Only lines with the word "script" are needed; collect each of them from the listing below.

→ Available data
--
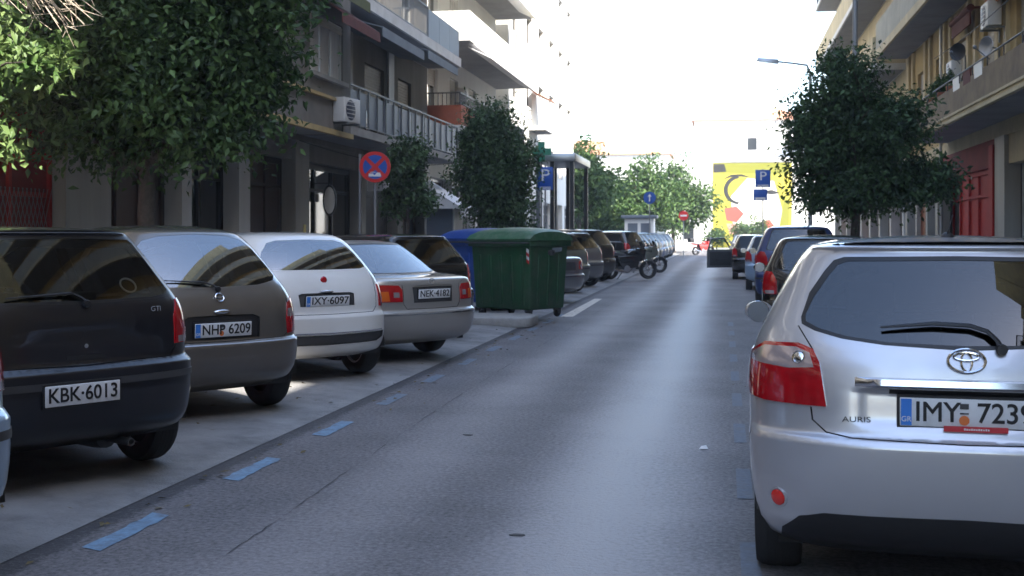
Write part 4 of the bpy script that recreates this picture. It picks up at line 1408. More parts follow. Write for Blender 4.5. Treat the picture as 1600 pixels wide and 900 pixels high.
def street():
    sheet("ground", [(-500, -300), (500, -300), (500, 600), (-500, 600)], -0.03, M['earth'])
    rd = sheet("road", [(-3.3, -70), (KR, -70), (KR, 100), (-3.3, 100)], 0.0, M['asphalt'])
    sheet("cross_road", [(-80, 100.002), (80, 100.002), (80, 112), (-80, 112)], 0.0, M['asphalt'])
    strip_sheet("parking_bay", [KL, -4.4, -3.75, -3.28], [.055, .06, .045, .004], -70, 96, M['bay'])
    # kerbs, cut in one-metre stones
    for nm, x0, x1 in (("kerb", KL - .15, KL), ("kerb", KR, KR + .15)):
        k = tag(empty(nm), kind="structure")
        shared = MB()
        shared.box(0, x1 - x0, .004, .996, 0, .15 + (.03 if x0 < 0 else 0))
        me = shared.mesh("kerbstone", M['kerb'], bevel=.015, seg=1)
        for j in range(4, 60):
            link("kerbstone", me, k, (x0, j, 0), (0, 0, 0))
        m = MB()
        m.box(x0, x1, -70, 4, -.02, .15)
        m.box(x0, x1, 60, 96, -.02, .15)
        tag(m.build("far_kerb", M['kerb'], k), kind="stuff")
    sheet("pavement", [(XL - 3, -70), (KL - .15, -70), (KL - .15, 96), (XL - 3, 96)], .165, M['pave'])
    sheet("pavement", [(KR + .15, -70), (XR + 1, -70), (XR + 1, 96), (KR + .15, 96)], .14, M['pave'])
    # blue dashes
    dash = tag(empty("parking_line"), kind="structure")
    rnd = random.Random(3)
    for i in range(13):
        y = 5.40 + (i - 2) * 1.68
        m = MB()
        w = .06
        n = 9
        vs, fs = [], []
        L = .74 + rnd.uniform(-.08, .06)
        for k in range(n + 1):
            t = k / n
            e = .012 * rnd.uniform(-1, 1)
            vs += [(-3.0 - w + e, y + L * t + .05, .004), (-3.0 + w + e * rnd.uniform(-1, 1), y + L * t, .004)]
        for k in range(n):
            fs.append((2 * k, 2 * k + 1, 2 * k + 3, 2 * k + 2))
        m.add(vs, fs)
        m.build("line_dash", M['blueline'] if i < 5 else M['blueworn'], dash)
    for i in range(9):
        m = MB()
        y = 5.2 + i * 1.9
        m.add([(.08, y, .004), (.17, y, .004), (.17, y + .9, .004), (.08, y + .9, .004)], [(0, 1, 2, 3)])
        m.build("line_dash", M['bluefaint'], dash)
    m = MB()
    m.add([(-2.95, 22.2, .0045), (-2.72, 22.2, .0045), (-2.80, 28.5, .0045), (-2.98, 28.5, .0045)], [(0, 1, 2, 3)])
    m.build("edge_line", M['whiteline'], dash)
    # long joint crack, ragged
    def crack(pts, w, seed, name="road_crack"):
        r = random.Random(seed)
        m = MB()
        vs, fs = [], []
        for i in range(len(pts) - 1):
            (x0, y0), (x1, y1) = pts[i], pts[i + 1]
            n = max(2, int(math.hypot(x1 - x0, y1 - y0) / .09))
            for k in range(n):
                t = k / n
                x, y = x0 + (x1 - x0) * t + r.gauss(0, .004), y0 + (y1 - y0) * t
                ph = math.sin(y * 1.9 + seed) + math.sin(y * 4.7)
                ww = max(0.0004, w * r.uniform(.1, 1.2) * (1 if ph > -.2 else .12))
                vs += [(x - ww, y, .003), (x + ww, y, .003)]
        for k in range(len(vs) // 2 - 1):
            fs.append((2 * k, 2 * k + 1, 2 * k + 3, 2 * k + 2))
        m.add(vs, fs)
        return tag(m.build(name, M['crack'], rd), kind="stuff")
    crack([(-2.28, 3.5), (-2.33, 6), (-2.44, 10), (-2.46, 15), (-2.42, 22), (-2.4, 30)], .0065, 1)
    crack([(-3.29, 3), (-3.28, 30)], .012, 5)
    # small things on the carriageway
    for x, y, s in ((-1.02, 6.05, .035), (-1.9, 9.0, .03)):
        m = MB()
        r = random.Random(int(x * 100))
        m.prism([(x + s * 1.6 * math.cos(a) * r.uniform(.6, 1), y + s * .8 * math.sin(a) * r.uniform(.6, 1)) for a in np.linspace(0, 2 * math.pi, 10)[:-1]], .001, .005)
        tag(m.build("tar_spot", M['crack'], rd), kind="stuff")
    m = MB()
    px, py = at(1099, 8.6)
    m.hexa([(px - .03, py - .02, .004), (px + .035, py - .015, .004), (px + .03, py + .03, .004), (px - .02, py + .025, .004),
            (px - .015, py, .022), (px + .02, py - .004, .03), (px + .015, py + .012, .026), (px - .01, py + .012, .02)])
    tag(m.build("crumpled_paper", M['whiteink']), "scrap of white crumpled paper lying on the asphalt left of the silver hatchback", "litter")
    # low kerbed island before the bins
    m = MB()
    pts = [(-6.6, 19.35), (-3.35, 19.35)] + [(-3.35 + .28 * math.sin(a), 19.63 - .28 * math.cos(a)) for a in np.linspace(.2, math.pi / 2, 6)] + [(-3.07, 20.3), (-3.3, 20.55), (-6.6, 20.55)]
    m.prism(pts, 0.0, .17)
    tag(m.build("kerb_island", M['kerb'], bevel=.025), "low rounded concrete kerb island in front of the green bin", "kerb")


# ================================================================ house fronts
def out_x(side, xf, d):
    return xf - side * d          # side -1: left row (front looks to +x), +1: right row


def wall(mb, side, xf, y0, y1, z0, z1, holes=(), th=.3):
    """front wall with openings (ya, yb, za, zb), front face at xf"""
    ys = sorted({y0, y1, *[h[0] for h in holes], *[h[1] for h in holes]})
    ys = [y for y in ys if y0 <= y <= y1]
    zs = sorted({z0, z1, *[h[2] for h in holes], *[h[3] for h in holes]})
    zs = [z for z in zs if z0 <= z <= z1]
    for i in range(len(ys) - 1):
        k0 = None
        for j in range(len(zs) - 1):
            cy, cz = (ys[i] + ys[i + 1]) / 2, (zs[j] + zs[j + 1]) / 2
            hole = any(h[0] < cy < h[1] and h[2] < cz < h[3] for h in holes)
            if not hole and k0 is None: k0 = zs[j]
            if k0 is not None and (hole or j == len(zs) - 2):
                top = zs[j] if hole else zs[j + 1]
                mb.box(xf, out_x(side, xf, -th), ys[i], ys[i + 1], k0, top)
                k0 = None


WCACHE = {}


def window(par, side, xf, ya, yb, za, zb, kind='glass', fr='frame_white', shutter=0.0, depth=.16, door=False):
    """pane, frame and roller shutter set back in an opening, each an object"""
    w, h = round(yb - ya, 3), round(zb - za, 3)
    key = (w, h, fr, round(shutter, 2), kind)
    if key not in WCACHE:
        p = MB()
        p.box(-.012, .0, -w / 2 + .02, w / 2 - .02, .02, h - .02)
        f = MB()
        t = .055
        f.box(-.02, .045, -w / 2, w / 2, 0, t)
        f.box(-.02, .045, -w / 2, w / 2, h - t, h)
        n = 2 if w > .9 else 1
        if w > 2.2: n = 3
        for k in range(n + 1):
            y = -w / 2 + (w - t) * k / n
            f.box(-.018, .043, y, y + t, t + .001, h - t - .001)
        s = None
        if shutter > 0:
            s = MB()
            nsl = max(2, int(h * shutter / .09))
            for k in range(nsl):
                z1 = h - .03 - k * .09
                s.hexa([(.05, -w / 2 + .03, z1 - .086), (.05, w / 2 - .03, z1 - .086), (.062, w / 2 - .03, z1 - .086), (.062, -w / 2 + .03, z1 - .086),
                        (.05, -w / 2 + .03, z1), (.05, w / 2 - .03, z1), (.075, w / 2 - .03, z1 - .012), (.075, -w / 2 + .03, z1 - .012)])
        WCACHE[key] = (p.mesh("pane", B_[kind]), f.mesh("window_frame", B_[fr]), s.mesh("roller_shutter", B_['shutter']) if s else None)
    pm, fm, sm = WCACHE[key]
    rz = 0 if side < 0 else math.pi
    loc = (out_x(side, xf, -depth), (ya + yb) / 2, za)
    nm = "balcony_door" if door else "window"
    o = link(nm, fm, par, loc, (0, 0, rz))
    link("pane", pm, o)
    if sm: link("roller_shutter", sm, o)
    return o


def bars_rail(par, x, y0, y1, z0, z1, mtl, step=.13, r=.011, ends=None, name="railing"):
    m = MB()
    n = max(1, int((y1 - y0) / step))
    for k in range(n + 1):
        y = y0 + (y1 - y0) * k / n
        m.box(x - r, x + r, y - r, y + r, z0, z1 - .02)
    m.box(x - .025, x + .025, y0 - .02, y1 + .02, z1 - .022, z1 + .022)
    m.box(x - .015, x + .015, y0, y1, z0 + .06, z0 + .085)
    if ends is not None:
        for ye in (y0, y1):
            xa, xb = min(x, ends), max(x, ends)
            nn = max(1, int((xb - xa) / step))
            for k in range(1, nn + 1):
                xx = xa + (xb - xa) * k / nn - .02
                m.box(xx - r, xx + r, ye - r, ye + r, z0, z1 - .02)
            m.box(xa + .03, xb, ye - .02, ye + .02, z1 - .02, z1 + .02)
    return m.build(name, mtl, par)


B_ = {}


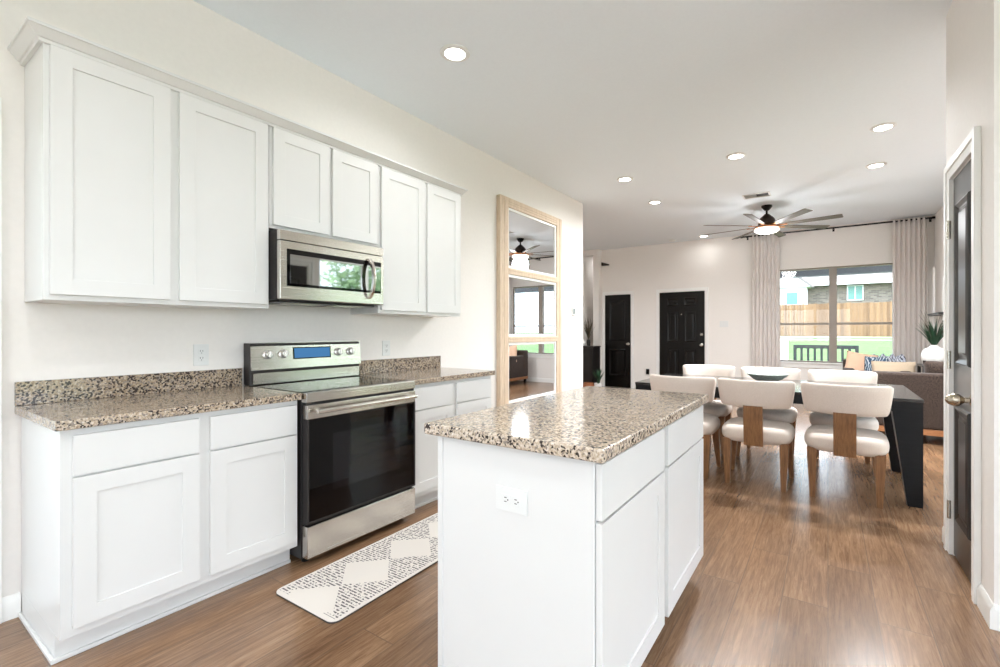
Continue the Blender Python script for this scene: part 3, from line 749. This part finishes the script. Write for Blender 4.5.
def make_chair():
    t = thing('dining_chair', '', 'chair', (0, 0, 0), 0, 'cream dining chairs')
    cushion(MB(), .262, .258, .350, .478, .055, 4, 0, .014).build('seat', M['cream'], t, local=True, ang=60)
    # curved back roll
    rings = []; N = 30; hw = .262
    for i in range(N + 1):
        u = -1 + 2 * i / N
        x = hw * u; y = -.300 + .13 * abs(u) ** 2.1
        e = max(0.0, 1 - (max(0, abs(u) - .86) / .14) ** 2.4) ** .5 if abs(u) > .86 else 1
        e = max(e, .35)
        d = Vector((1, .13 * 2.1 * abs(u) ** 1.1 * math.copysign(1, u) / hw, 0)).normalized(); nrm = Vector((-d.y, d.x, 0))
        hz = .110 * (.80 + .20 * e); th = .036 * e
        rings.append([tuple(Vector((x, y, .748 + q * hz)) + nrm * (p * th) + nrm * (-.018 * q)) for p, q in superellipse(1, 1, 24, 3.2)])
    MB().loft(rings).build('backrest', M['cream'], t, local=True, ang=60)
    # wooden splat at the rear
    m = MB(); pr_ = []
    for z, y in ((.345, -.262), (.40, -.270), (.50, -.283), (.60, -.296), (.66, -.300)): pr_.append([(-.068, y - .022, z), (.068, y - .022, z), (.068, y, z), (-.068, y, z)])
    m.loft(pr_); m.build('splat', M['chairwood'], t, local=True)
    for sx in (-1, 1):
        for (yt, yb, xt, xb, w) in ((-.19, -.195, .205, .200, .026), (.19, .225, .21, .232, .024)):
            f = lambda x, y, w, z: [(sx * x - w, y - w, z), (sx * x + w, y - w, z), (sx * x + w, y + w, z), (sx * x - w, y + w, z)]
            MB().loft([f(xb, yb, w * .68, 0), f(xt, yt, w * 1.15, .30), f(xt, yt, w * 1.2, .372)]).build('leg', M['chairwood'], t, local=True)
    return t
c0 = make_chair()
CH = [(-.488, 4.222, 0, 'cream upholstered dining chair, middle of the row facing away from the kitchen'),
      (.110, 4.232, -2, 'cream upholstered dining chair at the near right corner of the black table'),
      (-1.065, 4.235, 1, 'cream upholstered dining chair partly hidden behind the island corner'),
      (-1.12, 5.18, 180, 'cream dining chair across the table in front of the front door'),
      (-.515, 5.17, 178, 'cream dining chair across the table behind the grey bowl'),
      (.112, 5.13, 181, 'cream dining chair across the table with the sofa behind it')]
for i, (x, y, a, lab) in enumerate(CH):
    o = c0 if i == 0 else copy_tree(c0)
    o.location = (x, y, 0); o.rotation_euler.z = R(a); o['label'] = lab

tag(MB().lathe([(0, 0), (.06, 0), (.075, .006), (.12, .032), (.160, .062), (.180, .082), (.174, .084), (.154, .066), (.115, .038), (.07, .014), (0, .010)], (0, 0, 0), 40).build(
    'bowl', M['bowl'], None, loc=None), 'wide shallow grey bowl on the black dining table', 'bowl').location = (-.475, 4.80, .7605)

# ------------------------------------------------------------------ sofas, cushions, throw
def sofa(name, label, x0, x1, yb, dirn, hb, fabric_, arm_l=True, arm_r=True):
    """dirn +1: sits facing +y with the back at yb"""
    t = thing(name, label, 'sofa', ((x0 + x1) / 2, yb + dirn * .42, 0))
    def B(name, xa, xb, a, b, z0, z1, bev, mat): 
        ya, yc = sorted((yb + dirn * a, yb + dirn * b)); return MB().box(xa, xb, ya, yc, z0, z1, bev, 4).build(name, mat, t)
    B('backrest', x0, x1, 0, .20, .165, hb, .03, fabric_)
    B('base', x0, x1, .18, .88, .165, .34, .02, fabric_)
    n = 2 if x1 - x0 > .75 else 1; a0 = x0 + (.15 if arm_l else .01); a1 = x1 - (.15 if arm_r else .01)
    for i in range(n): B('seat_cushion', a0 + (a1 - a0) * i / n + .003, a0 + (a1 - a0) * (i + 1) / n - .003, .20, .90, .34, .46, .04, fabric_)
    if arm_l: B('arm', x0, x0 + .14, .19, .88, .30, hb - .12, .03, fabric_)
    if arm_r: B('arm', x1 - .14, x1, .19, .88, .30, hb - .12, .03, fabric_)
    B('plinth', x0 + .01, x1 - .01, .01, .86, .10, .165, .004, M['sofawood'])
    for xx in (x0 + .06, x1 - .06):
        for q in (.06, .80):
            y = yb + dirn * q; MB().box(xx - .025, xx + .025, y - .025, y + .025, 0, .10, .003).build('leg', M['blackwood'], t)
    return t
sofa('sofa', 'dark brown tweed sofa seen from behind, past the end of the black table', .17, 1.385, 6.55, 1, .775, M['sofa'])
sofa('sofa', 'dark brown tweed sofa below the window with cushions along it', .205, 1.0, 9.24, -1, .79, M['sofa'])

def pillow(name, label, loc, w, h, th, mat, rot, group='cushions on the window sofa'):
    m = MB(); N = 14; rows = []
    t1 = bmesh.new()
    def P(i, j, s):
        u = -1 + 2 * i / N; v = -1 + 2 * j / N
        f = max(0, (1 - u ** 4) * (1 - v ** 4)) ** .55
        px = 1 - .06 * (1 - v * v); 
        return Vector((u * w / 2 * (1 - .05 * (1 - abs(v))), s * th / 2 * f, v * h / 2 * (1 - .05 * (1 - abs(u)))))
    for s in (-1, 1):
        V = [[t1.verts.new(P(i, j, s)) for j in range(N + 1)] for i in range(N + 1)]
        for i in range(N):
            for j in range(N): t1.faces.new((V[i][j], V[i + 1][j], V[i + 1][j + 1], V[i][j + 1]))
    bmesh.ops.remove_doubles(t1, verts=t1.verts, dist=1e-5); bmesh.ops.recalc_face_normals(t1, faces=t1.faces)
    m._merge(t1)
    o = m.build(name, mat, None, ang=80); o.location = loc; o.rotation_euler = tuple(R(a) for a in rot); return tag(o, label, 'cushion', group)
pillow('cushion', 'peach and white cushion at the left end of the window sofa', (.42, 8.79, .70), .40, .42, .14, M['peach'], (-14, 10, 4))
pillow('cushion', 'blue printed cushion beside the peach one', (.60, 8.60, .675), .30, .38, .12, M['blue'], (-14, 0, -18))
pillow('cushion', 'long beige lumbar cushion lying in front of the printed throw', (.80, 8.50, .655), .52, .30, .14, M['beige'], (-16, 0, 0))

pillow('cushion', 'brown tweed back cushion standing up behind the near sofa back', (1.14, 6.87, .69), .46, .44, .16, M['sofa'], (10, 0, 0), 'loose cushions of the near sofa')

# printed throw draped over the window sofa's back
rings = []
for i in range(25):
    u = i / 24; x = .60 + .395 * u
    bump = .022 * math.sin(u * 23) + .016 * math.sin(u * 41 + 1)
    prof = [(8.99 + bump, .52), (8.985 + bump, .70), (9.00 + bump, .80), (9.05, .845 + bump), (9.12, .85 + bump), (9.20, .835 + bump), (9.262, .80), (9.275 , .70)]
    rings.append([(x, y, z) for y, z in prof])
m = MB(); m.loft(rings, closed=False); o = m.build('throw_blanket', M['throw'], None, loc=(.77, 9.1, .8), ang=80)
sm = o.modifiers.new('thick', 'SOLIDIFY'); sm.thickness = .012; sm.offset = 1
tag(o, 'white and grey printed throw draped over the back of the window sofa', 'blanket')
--
→ In response
Write part 4 of the bpy script that recreates this picture. It picks up at line 1408. More parts follow. Write for Blender 4.5. Treat the picture as 1600 pixels wide and 900 pixels high.
Continue the Blender Python script for this scene: part 3, from line 749. This part finishes the script. Write for Blender 4.5.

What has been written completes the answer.